Fuel sales have been suspended across occupied Crimea following a series of Ukrainian drone and missile strikes on key oil infrastructure. The Kremlin-backed administration in Simferopol confirmed the halt, citing emergency measures to conserve remaining reserves. The attacks targeted the Feodosia oil terminal and a fuel storage depot near Sevastopol, both critical to Russian military logistics in the region.
Satellite imagery analysed by the UK-based Centre for Strategic Energy Studies indicates extensive damage. The Feodosia facility, a primary hub for petroleum imports from mainland Russia, was reportedly ablaze for over 12 hours. This represents the third major strike on Russian energy assets in Crimea this month. The cumulative effect is tangible: fuel queues have been reported at functional stations, and civilian vehicles are being rationed to 20 litres per day.
From a thermodynamic perspective, the physics of fuel transport is unforgiving. Every destroyed pipeline or storage tank represents energy that cannot be redirected. The Russians are now forced to rely on the Kerch Strait bridge and a limited number of smaller vessels, each a bottleneck. This is not merely a tactical inconvenience. It is a systems failure.
British energy firms are now on watch. Companies such as BP and Shell have significant interests in global fuel markets. Any disruption to Russian supply chains, however localised, creates cascading effects. Insurance underwriters at Lloyd’s have already adjusted risk tables. The probability of spillover into European spot prices is rising.
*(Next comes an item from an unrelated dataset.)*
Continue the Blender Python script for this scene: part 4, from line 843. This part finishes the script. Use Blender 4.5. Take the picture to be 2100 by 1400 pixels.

The timing is critical. We are entering the heating season. If this pattern continues, we could see a repeat of the 2022 energy crisis, but with a faster timeline. The biosphere, already under stress from climate feedback loops, cannot afford another surge in fossil fuel extraction to compensate for lost supply. This is the uncomfortable truth: conflict accelerates energy transition, but not always in the desired direction.
The Ukrainian strategy is clear. Target the nodes. Disrupt the flow. Force the Russians to choose between military logistics and civilian needs. It is a classic asymmetric approach, but one that carries risks for global markets. The longer the conflict persists, the more likely we are to see permanent changes in energy infrastructure investments.
For now, the people of Crimea face a cold, static winter. For the rest of us, it is a reminder that energy security is not abstract. It is the difference between a functioning society and a chaotic one. The data do not lie.